I agree, and I think that this will buy us something - it will
hopefully give us a more light-weight mechanism without
overloading of a lot of functionality (i.e. - state) inside
of the sim layer.
>It seems to me that the basic mechanics of this can be
>satisfied by defining a rich enough signalling interface
>between the shim layer and the upper level sessions - perhaps
>allowing for the inclusion of the relevant locator set, and
>allowing attributes to be placed on individual locators as
>well as on the complete set in either direction.

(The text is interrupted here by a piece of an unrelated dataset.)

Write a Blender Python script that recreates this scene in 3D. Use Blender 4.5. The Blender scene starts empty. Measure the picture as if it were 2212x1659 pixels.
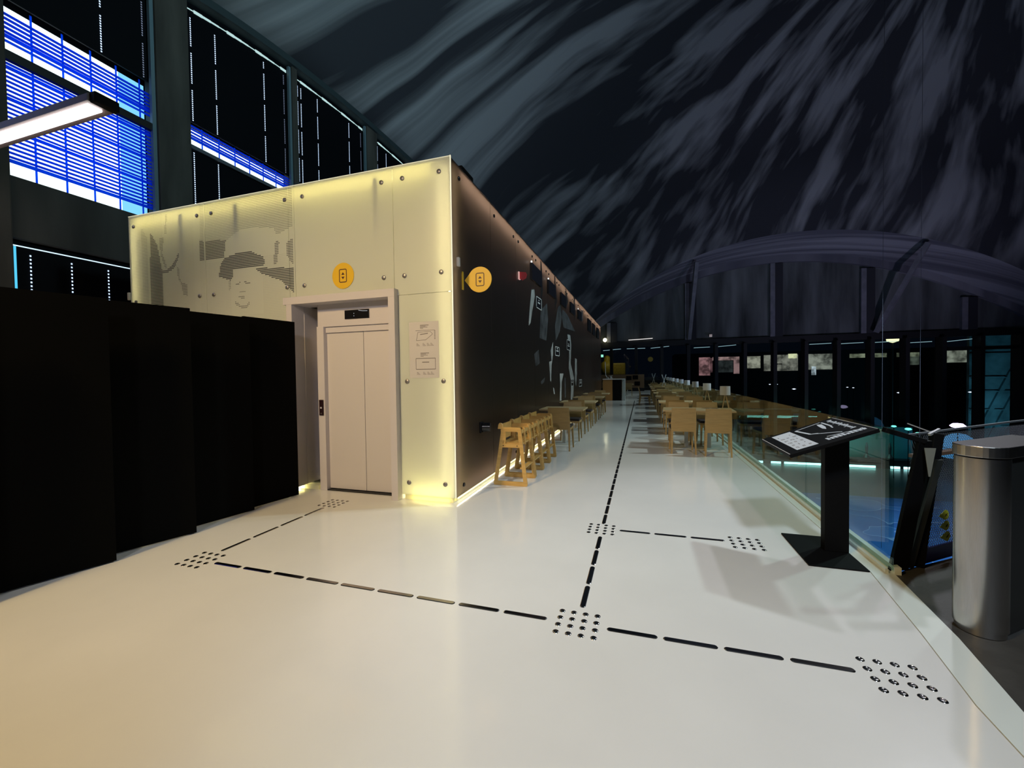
import bpy, bmesh, math, random
from mathutils import Vector, Matrix
random.seed(7)
sc = bpy.context.scene
COL = sc.collection
PI = math.pi

# ------------------------------------------------------------------ camera, world, exposure
cam = bpy.data.cameras.new('camera'); cam_ob = bpy.data.objects.new('camera', cam); COL.objects.link(cam_ob)
cam.sensor_fit = 'HORIZONTAL'; cam.sensor_width = 36.0; cam.lens = 36.0 * 889.0 / 2212.0
cam.clip_start = 0.02; cam.clip_end = 800
Rm = Matrix(((0.9537386, 0.0066019, 0.30056463), (0.30031697, 0.02520517, -0.95350638), (-0.01387073, 0.9996605, 0.02205649)))
cam_ob.matrix_world = Matrix.Translation((0, 0, 1.45)) @ Rm.to_4x4()
sc.camera = cam_ob
sc.view_settings.view_transform = 'Standard'; sc.view_settings.look = 'None'
sc.view_settings.gamma = 1; sc.view_settings.exposure = 0.0; sc.view_settings.use_curve_mapping = False
w = bpy.data.worlds.new('night'); sc.world = w; w.use_nodes = True
w.node_tree.nodes['Background'].inputs[0].default_value = (0.25, 0.4, 0.8, 1)
w.node_tree.nodes['Background'].inputs[1].default_value = 0.006

def lamp(kind, name, loc, aim, energy, color, size=0.3, angle=70, blend=0.6, sizey=None):
    l = bpy.data.lights.new(name, kind); l.energy = energy; l.color = color
    if kind == 'AREA':
        l.size = size
        if sizey: l.shape = 'RECTANGLE'; l.size_y = sizey
    else:
        l.shadow_soft_size = size
    if kind == 'SPOT': l.spot_size = math.radians(angle); l.spot_blend = blend
    o = bpy.data.objects.new(name, l); COL.objects.link(o); o.location = loc
    d = Vector(aim) - Vector(loc)
    o.rotation_euler = d.to_track_quat('-Z', 'Y').to_euler()
    return o
# hall spotlights hung over the void, shining back across the cafe deck
for y, e in ((7.5, 1450), (13.5, 1200), (19.5, 1000), (26, 850), (32, 650)):
    lamp('SPOT', 'hall_spotlight', (6.5, y + 1.0, 7.6), (-0.2, y, 0), e, (0.80, 1.0, 0.99), 0.18, 62)
lamp('SPOT', 'hall_spotlight', (4.6, 8.2, 6.5), (0.8, 2.4, 0), 560, (0.90, 0.90, 1.0), 0.12, 60)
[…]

In other
>words this allows an upper level to be more specific about
>locator preference either by attribute or by explicit choice
>by passing a rich information bundle to the ULP via this
>signalling interface.
Agreed.
>Placing the potential functionality in the hands of the
>session layer also infers that the shim state may not
>necessarily be endpoint-to-endpoint, but may operate at a
>finer level of selection (the 'equivalence" topic I referred
>to at the WG meeting). It also infers that an individual
>session may want to trigger a locator change that appears to
>be an isolated request
>- in which case there appears to be a logical need for dynamic
>shim state forking in some form (i.e. a shim state may state
>in a general host-to-host state, but individual sessions may
>'fork' out of this general state by requesting individual
>locator change trigger settings, for example.)
>
>If you allow vertical (and peer-to-err horizontal) locator
>attribute signalling, and also dynamic shim state forking you
>can then say that the mechanisms for the ULP to signal quite
>explicit hints to the shim layer as to when and what locator
>to use, and for the shim to respond with a forked state as
>required and signal this to the peer remote shim entity is
>within the capability of the protocol. How the fields are
>defined and used are up to a later incarnation of the or
>another WG, that will define the attributes and their semantics.
>
>Does this help?
I think that this might be a useful way to procede.